As part of Islam Awareness Week, students listen to a talk last night entitled “Spotlight on Chinese Muslims,” which emphasized the diversity of Islamic peoples in China’s western provinces.
As part of Islam Awareness Week, students listen to a talk last night entitled “Spotlight on Chinese Muslims,” which emphasized the diversity of Islamic peoples in China’s western provinces.
By Antonia M.R. Peacocke, Contributing Writer

Visiting professor Jonathan N. Lipman ’69 spoke to a room of 30 students last night in the Lowell Junior Common Room about the striking diversity of Islam in China, as part of the ongoing Eighteenth Annual Islam Awareness Week.

Organized by the Harvard Islamic Society (HIS), the week consists of five days of events—from April 6 to April 10­—that aim to inform the Harvard community about the practices, beliefs, and cultures of Muslims on campus.

According to HIS president Na’eel A. Cajee ’10, the annual Islam Awareness Week seeks to raise awareness among the student body not only about specific beliefs and practices associated with Islam but also about the multiculturalism to be found among Islamic peoples.

“They say that the religion itself can be likened to a clear river,” Cajee said. “When it flows over China, it looks Chinese; when it flows over Africa, it looks African.”

Lipman’s talk, titled “Spotlight on: Chinese Muslims” and jointly organized with the Chinese Students Association, stressed similar points. He described the diversity of Chinese Muslims, who vary from practicing Turkic-speaking Uyghurs in the west to non-practicing Chinese-speaking descendents of Muslims in the east.

“I wanted to mess with [audience members’] minds,” he said in an interview after the event. “The idea that ‘Muslim’ and ‘Chinese’ are whole homogenous black-box categories—that you are either Chinese or Muslim—is just not reality.”

Lipman, also a history professor at Mount Holyoke, said he was careful to distinguish culture, ethnicity, and religion in his speech. Different aspects of a person’s identity can be reconciled in many different ways, he added.

“You carry your ethnicity on your ID card,” he said. “You carry your religion in your heart.”

Lipman also touched on the politics of Islam in China. He mentioned that the government’s statistical categorization of Muslims could reductively split the Muslim population into forced groups, an effect harmful to the ummah—or sacred sense of unity—of the Islamic community there. He also said that the translation of Islamic concepts into Chinese, a language with no monotheistic verbiage, poses a particular challenge.

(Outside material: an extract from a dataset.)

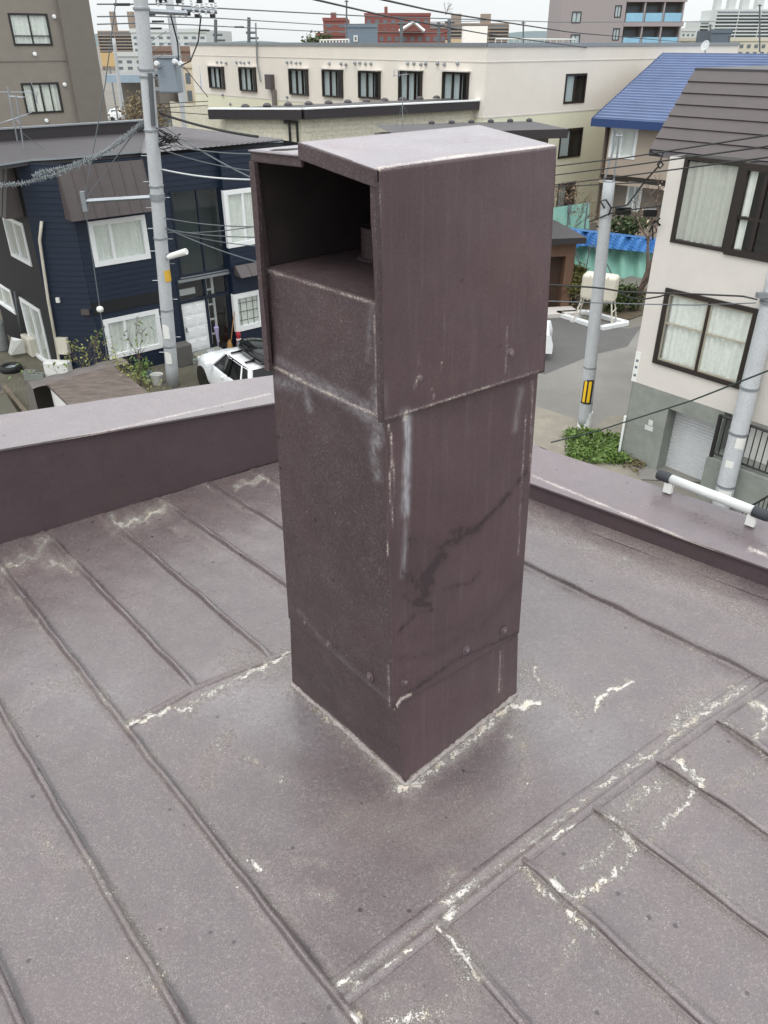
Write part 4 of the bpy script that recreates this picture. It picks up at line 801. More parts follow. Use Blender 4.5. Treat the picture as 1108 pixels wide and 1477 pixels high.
def shrub(name, base, h, lean, depth, leafm, nleaf, lsize, label, cat, seed, stems=3, r0=.02, spread=.5, L0=.45, grp=None):
    t = thing(name, base, label, cat, grp); rr = np.random.default_rng(seed); mb = MB(); tips = []
    for k in range(stems):
        d = np.array([rr.normal() * .35, rr.normal() * .35, 1.]) + np.array(lean); branches(mb, np.array(base) + rr.normal(size=3) * [.05, .05, 0], d / np.linalg.norm(d), h * L0, r0, depth, rr, spread, tips)
    emit('branches', mb, m_bark, t); mb = MB(); tips = np.array(tips)
    for _ in range(nleaf):
        p = tips[rr.integers(len(tips))] + rr.normal(size=3) * lsize * 1.5; a = rr.normal(size=3); a /= np.linalg.norm(a); b = np.cross(a, rr.normal(size=3)); b /= np.linalg.norm(b); s = lsize * (.5 + rr.random())
        mb.add([p - a * s, p + b * s * .55, p + a * s, p - b * s * .55], [(0, 1, 2, 3)])
    if nleaf: emit('foliage', mb, leafm, t, kind='stuff')
    return t
shrub('young_shrub', at(160, 612), 2.3, (.1, 0, 0), 3, m_leafy, 700, .035, 'yellow green budding shrub rising in front of the rusty shed roof', 'shrub', 3, 4)
shrub('leafy_sprig', at(126, 600), 2.8, (.0, 0, .3), 2, m_leaf, 60, .05, 'thin sprig with fresh leaves above the grey cover', 'shrub', 5, 2, .012)
shrub('bare_sapling', at(205, 560), 2.3, (.12, 0, .2), 2, m_leaf, 50, .05, 'bare forked sapling below the lower navy house window', 'sapling', 12, 2, .022)
shrub('green_bush', at(207, 553), .7, (0, 0, 0), 2, m_leaf, 300, .05, 'low green bush at the foot of the navy wall', 'bush', 14, 4)

# ================================================================== WHITE SUV
def suv(base, az):
    u = dirv(az); n = np.array([u[1], -u[0]]); base = np.array(base[:2])
    def T(x, y, z): q = base + u * x + n * y; return (q[0], q[1], z)
    c = thing('white_suv', (*base, 0), 'white compact car with black roof box parked beside the porch', 'car')
    # stations: x, half width low, half width belt, z sill, z belt(top)
    st = [(-2.0, .60, .58, .45, .80), (-1.95, .76, .74, .32, .98), (-1.6, .84, .82, .24, 1.06), (-.6, .85, .83, .22, 1.04), (.4, .85, .83, .22, 1.02), (.95, .85, .82, .24, 1.03), (1.5, .83, .78, .28, .98), (1.85, .76, .68, .34, .88), (1.98, .62, .54, .42, .74)]
    rows = []
    for x, wl_, wb, zs, zb in st:
        zm = (zs + zb) / 2; rows.append([(x, -wl_ * .92, zs), (x, -wl_, zs + .12), (x, -wl_ - .01, zm), (x, -wb, zb - .07), (x, -wb + .07, zb - .01), (x, -wb * .5, zb + .03), (x, 0, zb + .04), (x, wb * .5, zb + .03), (x, wb - .07, zb - .01), (x, wb, zb - .07), (x, wl_ + .01, zm), (x, wl_, zs + .12), (x, wl_ * .92, zs)])
    mb = MB(); nr = 13; mb.add([T(*p) for r in rows for p in r], [(i * nr + k, i * nr + (k + 1) % nr, (i + 1) * nr + (k + 1) % nr, (i + 1) * nr + k) for i in range(len(rows) - 1) for k in range(nr)] + [tuple(range(nr)), tuple(range((len(rows) - 1) * nr, len(rows) * nr))[::-1]])
    o = emit('body', mb, m_carw, c, smooth=True); md = o.modifiers.new('s', 'SUBSURF'); md.levels = 1; md.render_levels = 2
    # greenhouse: base outline to roof outline
    bo = [(-1.95, .74), (-1.3, .79), (-.3, .80), (.50, .77)]; ro = [(-1.75, .60), (-1.3, .64), (-.5, .63), (-.15, .57)]
    zb, zr = 1.0, 1.52; mb = MB(); V = [T(x, -y, zb) for x, y in bo] + [T(x, y, zb) for x, y in bo[::-1]] + [T(x, -y, zr - .03 * (i in (0, 3))) for i, (x, y) in enumerate(ro)] + [T(x, y, zr - .03 * (i in (0, 3))) for i, (x, y) in reversed(list(enumerate(ro)))]
    mb.add(V, [(i, (i + 1) % 8, 8 + (i + 1) % 8, 8 + i) for i in range(8)]); emit('cabin_glass', mb, m_carb, c)
    mb = MB(); V = [T(x * 1.0, -y - .02, zr - .05) for x, y in ro] + [T(x, y + .02, zr - .05) for x, y in ro[::-1]] + [T(x * .95, -y * .93, zr + .03) for x, y in ro] + [T(x * .95, y * .93, zr + .03) for x, y in ro[::-1]]
    mb.add(V, [(i, (i + 1) % 8, 8 + (i + 1) % 8, 8 + i) for i in range(8)] + [tuple(range(8, 16))]); emit('roof_panel', mb, m_carw, c, bevel=.02)
    for sd in (-1, 1):
        for (x0, y0), (x1, y1), nm in (((.50, .77), (-.15, .59), 'pillar'), ((-.62, .81), (-.7, .64), 'pillar'), ((-1.4, .79), (-1.3, .64), 'pillar'), ((-1.92, .75), (-1.72, .61), 'pillar')):
            mb = MB().tube([T(x0, sd * y0, zb), T(x1, sd * y1, zr - .02)], (.03 if x0 > -1.8 else .07), 6); emit(nm, mb, m_carw if x0 != -.62 else m_carb, c)
        emit('mirror', MB().box(T(.42, sd * .95, 1.06), (.12, .2, .15), az), m_carw, c, bevel=.03); emit('door_handle', MB().box(T(-.25, sd * .865, .88), (.18, .03, .03), az), m_carw, c)
        emit('headlight', MB().box(T(1.78, sd * .62, .76), (.2, .22, .14), az), m_ins, c, bevel=.03)
    for wx in (-1.25, 1.25):
        for sd in (-1, 1):
            p = T(wx, sd * .74, .32); ax = (n[0] * sd, n[1] * sd, 0); w_ = emit('wheel', MB().lathe(p, [(.2, -.09), (.31, -.09), (.33, -.05), (.33, .07), (.31, .11), (.22, .12)], 22, ax), m_rubber, c, smooth=False); emit('rim', MB().lathe(p, [(.22, .09), (.20, .12), (.1, .09), (.04, .12)], 14, ax), m_steel, w_)
            emit('wheel_arch', MB().lathe(T(wx, sd * .845, .34), [(.36, 0), (.40, .0), (.40, .025), (.36, .025)], 22, ax), m_carb, c)
    # roof box
    mb = MB(); xs = [-2.0, -1.85, -1.35, -.75, -.25, -.05]; ww = [.26, .36, .4, .4, .3, .16]; hh = [.12, .2, .26, .28, .2, .06]
    rows = [[(x, -w, 1.64), (x, -w, 1.64 + h * .5), (x, -w * .85, 1.64 + h * .9), (x, -w * .3, 1.64 + h), (x, w * .3, 1.64 + h), (x, w * .85, 1.64 + h * .9), (x, w, 1.64 + h * .5), (x, w, 1.64)] for x, w, h in zip(xs, ww, hh)]
    mb.add([T(*p) for r in rows for p in r], [(i * 8 + k, i * 8 + (k + 1) % 8, (i + 1) * 8 + (k + 1) % 8, (i + 1) * 8 + k) for i in range(5) for k in range(8)] + [tuple(range(8)), tuple(range(40, 48))[::-1]]); emit('roof_box', mb, m_carb, c, smooth=True)
    mb = MB()
    for x in (-1.4, -.5): mb.box(T(x, 0, 1.6), (.05, 1.2, .04), az)
    emit('roof_bars', mb, m_carb, c)
    return c
suv(np.array([-4.02, 21.6]), -34)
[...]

Several students, who did not attend the speech, said they felt well-informed about Islam already and found Harvard to be a religiously tolerant environment. Similarly, Professor David G. Mitten, faculty advisor to HIS, said that Harvard students and administration have upheld an actively sympathetic relationship with the Islamic community.

“I don’t know of any cases where individuals have been victims of prejudice or discrimination,” he said.

But he added that this does not make the awareness week unnecessary, as he credited it with helping improve the relationship.